* _Task_:
Repeat every line below exactly as it reads.

* _Supplied material_:

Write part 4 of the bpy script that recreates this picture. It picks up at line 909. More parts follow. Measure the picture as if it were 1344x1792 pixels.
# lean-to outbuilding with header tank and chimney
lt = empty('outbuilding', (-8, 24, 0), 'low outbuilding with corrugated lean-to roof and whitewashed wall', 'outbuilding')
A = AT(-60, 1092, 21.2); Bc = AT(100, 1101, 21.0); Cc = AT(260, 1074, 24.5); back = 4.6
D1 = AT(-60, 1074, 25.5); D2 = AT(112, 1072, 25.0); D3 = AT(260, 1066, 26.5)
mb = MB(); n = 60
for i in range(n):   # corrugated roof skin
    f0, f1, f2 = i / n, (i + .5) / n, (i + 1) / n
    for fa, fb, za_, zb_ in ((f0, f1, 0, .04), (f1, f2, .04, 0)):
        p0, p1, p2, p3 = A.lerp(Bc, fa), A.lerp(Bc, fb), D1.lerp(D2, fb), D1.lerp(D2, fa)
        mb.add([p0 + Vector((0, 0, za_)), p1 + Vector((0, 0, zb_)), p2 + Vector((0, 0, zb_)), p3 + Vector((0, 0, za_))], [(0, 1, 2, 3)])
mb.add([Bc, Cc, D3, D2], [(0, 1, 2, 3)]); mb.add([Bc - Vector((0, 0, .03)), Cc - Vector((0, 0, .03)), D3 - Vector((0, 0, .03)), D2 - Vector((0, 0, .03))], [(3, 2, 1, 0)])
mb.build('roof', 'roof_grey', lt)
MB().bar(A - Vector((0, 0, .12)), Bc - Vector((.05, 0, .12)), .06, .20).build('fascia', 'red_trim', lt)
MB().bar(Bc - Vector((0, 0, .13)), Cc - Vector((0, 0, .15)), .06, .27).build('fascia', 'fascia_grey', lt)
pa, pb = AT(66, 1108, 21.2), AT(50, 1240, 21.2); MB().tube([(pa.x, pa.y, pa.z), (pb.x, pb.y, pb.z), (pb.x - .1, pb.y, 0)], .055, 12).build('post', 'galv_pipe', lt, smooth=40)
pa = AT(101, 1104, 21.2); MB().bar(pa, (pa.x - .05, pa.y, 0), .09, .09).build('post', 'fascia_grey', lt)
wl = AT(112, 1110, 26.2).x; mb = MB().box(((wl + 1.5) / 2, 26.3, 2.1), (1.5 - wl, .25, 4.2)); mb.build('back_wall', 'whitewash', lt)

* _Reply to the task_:
Write part 4 of the bpy script that recreates this picture. It picks up at line 909. More parts follow. Measure the picture as if it were 1344x1792 pixels.
# lean-to outbuilding with header tank and chimney
lt = empty('outbuilding', (-8, 24, 0), 'low outbuilding with corrugated lean-to roof and whitewashed wall', 'outbuilding')
A = AT(-60, 1092, 21.2); Bc = AT(100, 1101, 21.0); Cc = AT(260, 1074, 24.5); back = 4.6
D1 = AT(-60, 1074, 25.5); D2 = AT(112, 1072, 25.0); D3 = AT(260, 1066, 26.5)
mb = MB(); n = 60
for i in range(n):   # corrugated roof skin
    f0, f1, f2 = i / n, (i + .5) / n, (i + 1) / n
    for fa, fb, za_, zb_ in ((f0, f1, 0, .04), (f1, f2, .04, 0)):
        p0, p1, p2, p3 = A.lerp(Bc, fa), A.lerp(Bc, fb), D1.lerp(D2, fb), D1.lerp(D2, fa)
        mb.add([p0 + Vector((0, 0, za_)), p1 + Vector((0, 0, zb_)), p2 + Vector((0, 0, zb_)), p3 + Vector((0, 0, za_))], [(0, 1, 2, 3)])
mb.add([Bc, Cc, D3, D2], [(0, 1, 2, 3)]); mb.add([Bc - Vector((0, 0, .03)), Cc - Vector((0, 0, .03)), D3 - Vector((0, 0, .03)), D2 - Vector((0, 0, .03))], [(3, 2, 1, 0)])
mb.build('roof', 'roof_grey', lt)
MB().bar(A - Vector((0, 0, .12)), Bc - Vector((.05, 0, .12)), .06, .20).build('fascia', 'red_trim', lt)
MB().bar(Bc - Vector((0, 0, .13)), Cc - Vector((0, 0, .15)), .06, .27).build('fascia', 'fascia_grey', lt)
pa, pb = AT(66, 1108, 21.2), AT(50, 1240, 21.2); MB().tube([(pa.x, pa.y, pa.z), (pb.x, pb.y, pb.z), (pb.x - .1, pb.y, 0)], .055, 12).build('post', 'galv_pipe', lt, smooth=40)
pa = AT(101, 1104, 21.2); MB().bar(pa, (pa.x - .05, pa.y, 0), .09, .09).build('post', 'fascia_grey', lt)
wl = AT(112, 1110, 26.2).x; mb = MB().box(((wl + 1.5) / 2, 26.3, 2.1), (1.5 - wl, .25, 4.2)); mb.build('back_wall', 'whitewash', lt)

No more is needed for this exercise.